The US estate tax applies to assets worth more than $11.7 million. Here's how it works.

  • The estate tax is charged on a person’s assets when they die.
  • But it only applies to estates worth more than $11.7 million per person or $23.4 million per married couple.
  • Fewer than 2,000 households were estimated to pay estate tax in 2020.
  • This article was reviewed for accuracy and clarity by Lisa Niser, an expert on Personal Finance Insider’s tax review board.
  • See Personal Finance Insider’s picks for best tax software »

The estate tax is charged on very large estates left behind when someone dies. 

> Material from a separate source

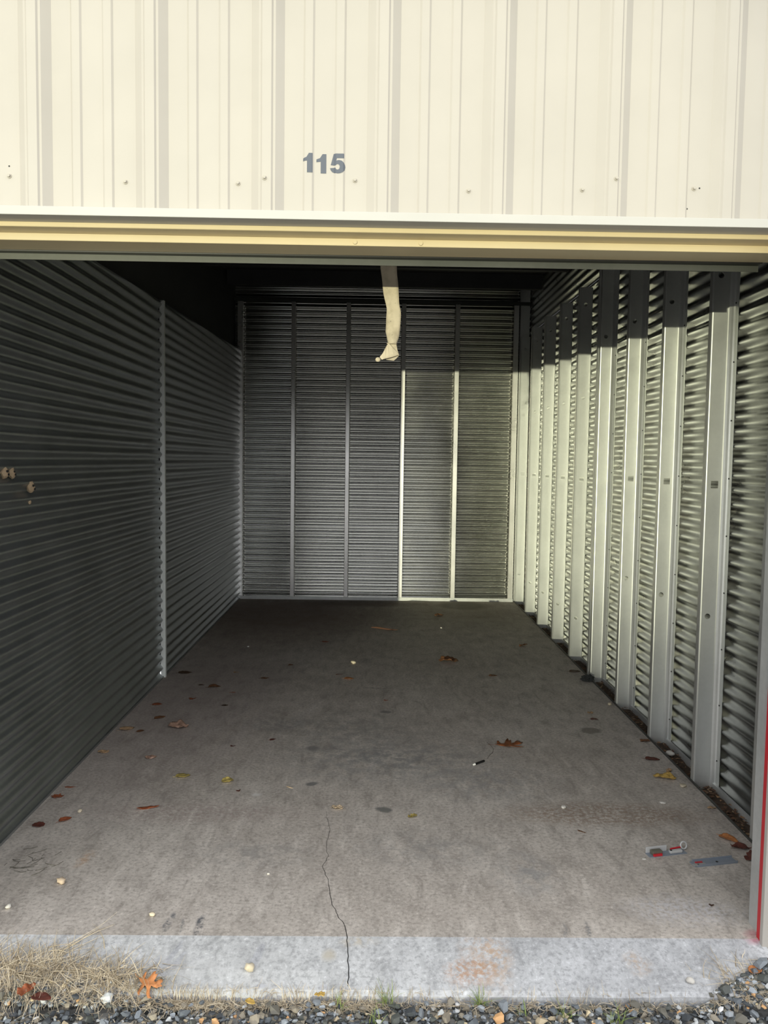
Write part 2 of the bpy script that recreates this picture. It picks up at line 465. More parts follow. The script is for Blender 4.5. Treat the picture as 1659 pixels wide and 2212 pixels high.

While it is somewhat controversial politically, the estate tax has been a part of US tax law on and off since 1797. 

Here’s what to know about the estate tax.

What is estate tax?

The estate tax is a tax on your right to transfer property at your death.

Only those with estates valued at over $11.7 million in 2021 (or $11.58 if they died in 2020) are subject to it. This is per person. That means a married couple could potentially have $23.4 million in assets (or $23.16 million for a death in 2020) before they are subject to any federal estate tax.

With this high threshold, the Tax Policy Center estimated in 2020 that fewer than 2,000 households would pay any estate taxes in the US last year. That’s compared to about 50,500 estates that paid the tax in 2001.

In addition to the federal estate tax, 18 states and the District of Columbia also impose estate or inheritance taxes, according to the Tax Foundation.

How the federal estate tax works

The tax is based on the value of an estate.

To calculate the amount of tax owed, take the date-of-death value of most assets (such as cash, securities, real estate, life insurance, trusts, annuities, and business interests) and subtract certain deductions. Allowable deductions include mortgages and other debts, as well as property that passes to a surviving spouse or qualified charity. 

Then, add to that the value of lifetime taxable gifts (beginning with gifts made in 1977) and subtract the credit (currently $11.7 million).

If a balance remains, the IRS requires the estate to file Form 706 within nine months after the date of death of a family member, to determine any taxes owed. These taxes are typically paid by the estate itself, not the person who eventually inherits the property or money.

The estate tax rate ranges from 18% to a top rate of 40%. This is a progressive tax, which means you pay a higher rate per dollar as the estate size increases.

Arguments for and against the estate tax

The estate tax has a turbulent history and has been a long-time focus of politicians on both sides of the aisle. The estate tax is so controversial that it actually went away for a period of time: Rates went so low they were effectively eliminated in 2010. The tax was brought back in 2011 and changed significantly in 2017.

Opponents of the estate tax call it a “death tax.” These people argue that income was already taxed when earned, so if left to the deceased’s children, other relatives, or charitable causes, they shouldn’t have to pay additional taxes.

On the other side of the debate, proponents argue that this is a fair and reasonable tax when money changes hands. Just as you most likely pay taxes when you are paid by an employer, receive a large gift, or buy something at a cash register, you should have to pay taxes when receiving a significant inheritance.

The Biden administration is expected to propose several changes to the current tax code, including how estates are taxed. 

If your estate is big enough for taxes, consider hiring an expert

If a family member has a sizable estate, you should hire a tax professional and a financial advisor to help you manage the process and assure everything is properly reported and accounted for.

Estate taxes don’t impact many US households, but when they do, costs can add up fast.